India is a significant growth market for the Hyperconverged infrastructure solutions provider, Nutanix. The company has ramped up its investment significantly in the country recently by opening a customer support centre in Pune. The center also co-locates Nutanix engineering to establish the company’s second centre of excellence in India after Bangalore. Neville Vincent, Vice President, ASEAN, India, ANZ at Nutanix talks more in detail about its India centres' contribution towards the company’s overall innovation and growth objectives.
How do you view the India market from the company’s innovation and growth perspective?
The importance of India is two-fold from the innovation perspective. A significant part of our engineering development and support capability is resident here in India, but we also see a lot of Indian customers really at the forefront of adopting our technology beyond just our hyperconvergence operating system, such as our value-added software-defined technology around security and it might be at micro-segmentation or process application automation, application development and deployment. Those applications really solve the issue between the infrastructure and the development. Also, India as a marketplace has also been very successful, and we are seeing very significant year on year growth here.
Would you like to take us through some of the innovation projects that you have embarked on here?
When you look at Nutanix, please look at the three categories of our offerings. The first category of offering is what we call our ‘core’ offering, i.e. the hyperconverged operating system, hypervisor, and management system. We have developed applications that actually sit on top of that operating system, and we call that ‘Essentials’. But it is the third area of our offering, where we see the innovation occurring most, and i.e. ‘data gravity’. We are now seeing data go away from the public or monolithic Cloud to the edge, where the innovation lies and that comes down to the miniaturization or the atomization of compute capability.

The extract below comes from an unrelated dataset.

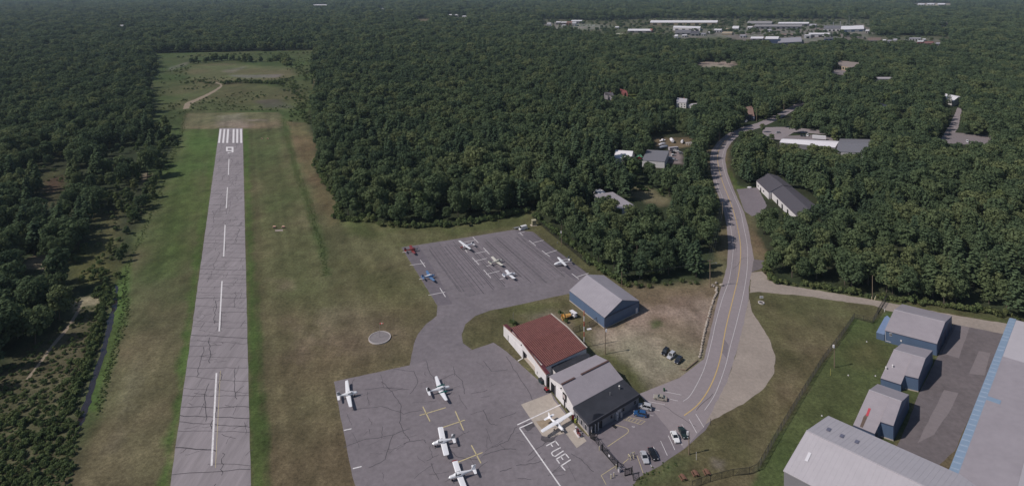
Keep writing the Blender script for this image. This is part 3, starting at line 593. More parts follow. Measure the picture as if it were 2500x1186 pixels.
# --- black roofed office
r, Wp, I = flat('office', 'grey walled office with a black flat roof and windows beside the fuel pumps', 'office', [(1400,991.5),(1436.4,1033.7),(1561,959.5),(1521.5,924)], 3.75, M_GREYW, M_DARKR)
s0, s1 = fl(I[1], 0), fl(I[2], 0); f0, f1 = fl(I[0], 0), fl(I[1], 0)
mb = MB(); e = (s1-s0).normalized(); en = Vector((e.y, -e.x, 0)); mb.beam(fl(Wp[1]+en*.15, 3.35), fl(Wp[2]+en*.15, 3.35), .35, 1.0); mb.build('fascia', mat('dark_fascia', (.05,.05,.062), .6, .08), r, True)
mb = MB(); e = (f1-f0).normalized(); en2 = Vector((e.y, -e.x, 0)); mb.beam(fl(Wp[0]+en2*.12, 3.45), fl(Wp[1]+en2*.12, 3.45), .25, .7); mb.build('fascia', mat('dark_fascia', (.05,.05,.062)), r, True)
for t in (.20, .48, .76):
    o = wbox(r, 'window', f0, f1, t, t+.13, .7, 2.6, M_WHITEW, .06); wbox(o, 'pane', f0, f1, t+.012, t+.118, .85, 2.45, M_GLASS, .10)
wbox(r, 'west_wall_panel', f0, f1, 0, 1, 0, .5, mat('tan_panel', (.40,.35,.31), .8, .05), .03)
for t in (.05, .115, .17): wbox(r, 'window', s0, s1, t, t+.05, .3, 2.5, M_GLASS, .05)
for t in (.035, .105, .16): wbox(r, 'pillar', s0, s1, t, t+.012, 0, 2.8, mat('pale_pillar', (.42,.40,.42), .7, .05), .5)
for t in (.42, .66, .90): wbox(r, 'window', s0, s1, t, t+.035, 1.1, 2.1, M_GLASS, .05)
wbox(r, 'door', s0, s1, .53, .575, 0, 2.2, mat('white_door', (.66,.63,.65)), .06); wbox(r, 'door', s0, s1, .225, .255, 0, 2.3, M_DARK, .05)
for t in (.515, .6): wbox(r, 'porch_post', s0, s1, t, t+.02, 0, 1.6, mat('pale_pillar', (.42,.40,.42)), .8)
wbox(r, 'trellis', s0, s1, .545, .62, 1.9, 3.0, mat('pale_pillar', (.42,.40,.42)), .35)
q = at(1512.5, 947, 3.9); t = thing('roof_vent', 'silver turbine vent on the black roof of the office', 'vent', (q.x, q.y, 3.75))
mb = MB(); mb.tube((0,0,-.02), (0,0,.7), .22, .22, 8); mb.build('stack', M_STEEL, t); mb = MB(); mb.ball((0,0,.95), .42, 0, 10, 6); mb.build('turbine', M_STEEL, t)
q = at(1489.5, 962, 3.9); t = tag(MB.build((lambda m: (m.tube((0,0,-.05), (0,0,1.0), .13, .13, 8), m)[1])(MB()), 'vent_pipe', M_STEEL), 'thin silver pipe on the middle of the black office roof', 'pipe'); t.location = (q.x, q.y, 3.76)
mb = MB(); q = [at(1446,1024,3.9), at(1449,1009,3.9), at(1460,1006,3.9), at(1476,1008,3.9), at(1470,1014,3.9)]; mb.poly([fl(p, 3.775) for p in q]); mb.build('wet_patch', mat('wet_membrane', (.012,.012,.016), .3, .1), r, True)
# --- blue hangar
r, c = gable('hangar', 'large blue walled hangar with a grey gable roof at the corner of the parking apron', 'hangar', (1476,774), (1389.7,707.4), (1519.2,731), (1432.8,668.9), 4.7, 8.0, M_BLUEW, M_ROOFG, (1561,733), (1474.6,670.5), 4.9, ins=.12, ribs=20)
e0, e1 = fl(c['I'][0], 0), fl(c['I'][3], 0)
o = wbox(r, 'door', e0, e1, .90, .955, 0, 2.2, M_WHITEW, .06); wbox(r, 'corner_trim', e1, fl(c['I'][2], 0), -.003, .003, 0, 4.7, M_BLUED, .06); wbox(r, 'corner_trim', e0, e1, -.004, .006, 0, 4.6, M_BLUED, .06)
wbox(r, 'gable_trim', e0, e1, 0, 1, 4.3, 4.55, M_BLUED, .05)
k0 = fl(c['I'][1], 0); wbox(r, 'foundation', k0, e0, 0, 1, 0, .35, M_CONC, .05); wbox(r, 'foundation', e0, e1, 0, 1, 0, .3, M_CONC, .05)
wbox(r, 'eave_trim', k0, e0, 0, 1, 4.35, 4.6, M_BLUED, .04)
# --- hangars on the right
r, c = gable('hangar', 'blue walled hangar with a lean-to, farthest of the row beside the gravel road', 'hangar', (2159.7,804.6), (2287.7,837.6), (2183,754.6), (2307.7,784.9), 4.7, 7.9, M_BLUEW, M_ROOFG2, (2202.4,740.7), (2324.5,769.7), 5.0, ins=.12, capm=M_LIGHTROOF)
k0, k1 = fl(c['I'][0], 0), fl(c['I'][1], 0)
o = wbox(r, 'window', k0, k1, .09, .14, 3.0, 4.1, M_WHITEW, .06); wbox(o, 'pane', k0, k1, .094, .112, 3.15, 3.95, M_GLASS, .10); wbox(o, 'pane', k0, k1, .118, .136, 3.15, 3.95, M_GLASS, .10)
wbox(r, 'wall_box', k0, k1, .305, .335, 1.9, 2.5, M_WHITEW, .15); wbox(r, 'pipe', k0, k1, .01, .016, .5, 4.4, M_WHITEW, .12); wbox(r, 'pipe', k0, k1, .01, .12, .5, .62, M_WHITEW, .12)
wbox(r, 'eave_trim', k0, k1, 0, 1, 4.3, 4.58, M_BLUED, .05); wbox(r, 'corner_trim', k0, k1, .994, 1.002, 0, 4.6, M_BLUED, .05)
g1, g2 = fl(c['I'][1], 0), fl(c['I'][2], 0)
for k in range(7): wbox(r, 'door_panel', g1, g2, .06+k*.13, .06+k*.13+.115, .05, 4.4, M_BLUED if k % 2 else mat('blue_door', (.06,.085,.14), .5, .06), .08)
p = [at(2139.4,809.5,2.6), at(2159,815.2,2.6), at(2178,780,4.1), at(2166,768.5,4.1), at(2159.7,772.7,3.9)]
mb = MB(); slab(mb, p, .12); mb.build('lean_to_roof', mat('blue_metal_roof', (.17,.23,.36), .5, .06), r, True)
mb = MB()
for a, b in zip(p, p[1:]+p[:1]): mb.poly([fl(a, 0), fl(b, 0), fl(b, b.z-.1), fl(a, a.z-.1)])
mb.build('lean_to_wall', M_BLUEW, r, True); FOOT.append([(q.x, q.y) for q in p])
def notched(label, P, ze, zr, zl):
    """gable hangar whose front slope runs lower on its left part: P = left eave, its right end, inner corner, right eave, ridge left, ridge right, back left, back right"""
    A, B, C, D_, RL, RR, BL, BR = P
    A = at(*A, zl); B = at(*B, zl); C = at(*C, ze); D_ = at(*D_, ze); RL = at(*RL, zr); RR = at(*RR, zr); BL = at(*BL, ze); BR = at(*BR, ze)
    t = (C-RL).length/max(1e-6, (D_-RR).length)
    root = thing('hangar', label, 'hangar', fl(D_, 0)); FOOT.append([(p.x, p.y) for p in (A, B, C, D_, BR, BL)])
    k = (fl(C, 0)-fl(D_, 0)).length/((fl(RL, 0)-fl(RR, 0)).length); RM = RR.lerp(RL, k)
    mb = MB(); slab(mb, [A, B, C, RM, RL], .16); slab(mb, [C, D_, RR, RM], .16); slab(mb, [RL, RR, BR, BL], .16); roof = mb.build('roof', M_ROOFG2, root, True)
    mb = MB(); mb.beam(RL+Vector((0, 0, .07)), RR+Vector((0, 0, .07)), .35, .12); mb.build('ridge_cap', M_LIGHTROOF, roof, True)
    d = lambda p: Vector((p.x, p.y, p.z-.12)); mb = MB(); g = lambda p: fl(p, 0)
    for a, b in ((A, B), (B, C), (C, D_), (BR, BL)): mb.poly([g(a), g(b), d(b), d(a)])
    mb.poly([g(D_), g(BR), d(BR), d(RR), d(D_)]); mb.poly([g(BL), g(A), d(A), d(RL), d(BL)]); mb.build('wall', M_BLUEW, root, True)
    for a, b, z in ((A, B, zl), (C, D_, ze)): wbox(root, 'eave_trim', a, b, 0, 1, z-.42, z-.17, M_BLUED, .05)
    wbox(root, 'door', D_, BR, .08, .92, .05, ze-.4, mat('blue_door', (.06,.085,.14)), .08); wbox(root, 'corner_trim', C, D_, .985, 1.0, 0, ze-.2, M_BLUED, .05)
    wbox(root, 'foundation', C, D_, 0, 1, 0, .35, M_CONC, .12); wbox(root, 'side_door', B, C, .15, .45, 0, 2.1, M_BLUED, .06)
    return root, roof, (A, B, C, D_, RL, RR)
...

For example, we do a lot of work with the American military and we can actually land data center in a ruggedized box that can be fired up instantly and give the warfighter the right information at the right time to make the right decision. We enable the simplification and the mission criticality of the data center in a box. We’re also talking to Indian agricultural companies as to how we can put a data center in a drone using video technology to look at the plantations and use video analytics which can be processed within the drone to determine what is the right time for harvesting.
Do the partnerships with AWS and HPE help you to tap new customers in India?
These two partnerships have two very different purposes, but it is all about bringing the freedom of choices for the customers.
When we first came to market, we wanted to express our opinion as to how best to configure hardware to run a software. So, we had our own appliances. And as we expressed that opinion, different hardware vendors begin to understand that. And so we then began to have different relationships, be it with Dell, or with Lenovo and now with HP-we’ve given customers the freedom of choosing their hardware. It’s a very positive platform partnership for us as there’s a lot of enterprises that use HPE platforms, and we see that has been an incremental factor for the adoption of our technology. But with AWS, it’s around the freedom of choice regarding the Cloud. We have got customers the freedom of choice for platform, and freedom of choice for hypervisors now. I think this allows us to be seen as an operating system company with enterprise applications to improve services and innovation and hence, we give that freedom of choice to the customers.
We are also looking to make inroads into traditional verticals like hardcore manufacturing, automobiles, with some of our partnerships.
How do you look at India in terms of talent and how does it help to pursue your innovation objectives?
I can only say that when 20 percent of the Nutanix workforce globally, sits in India, I think that says a lot about how crucial is India from the talent and innovation point of view.
How crucial is India from future growth perspectives?
It is a significant revenue contributor to us. Unlike other tech companies, India revenue of Nutanix is higher than that of China’s. Normally, for any other tech companies that we compete with, China does 3X or 4X of that India does for us. India has been a revelation of sorts, and if we maintain our past trajectory of growth, we will double our customer base in eighteen months. India holds one of the highest AHV adoption rates in the whole world and it also, the fourth largest revenue contributor within the Asia Pacific. If you look at all of our deployments in India, 80 percent of them have utilized our own license-free hypervisor AHV and when you look at the historical growth rates, they’re quite significant. So I think what’s the real driver, is the continued adoption of AHV as hypervisor being the key enabler and for our growth movement forwards.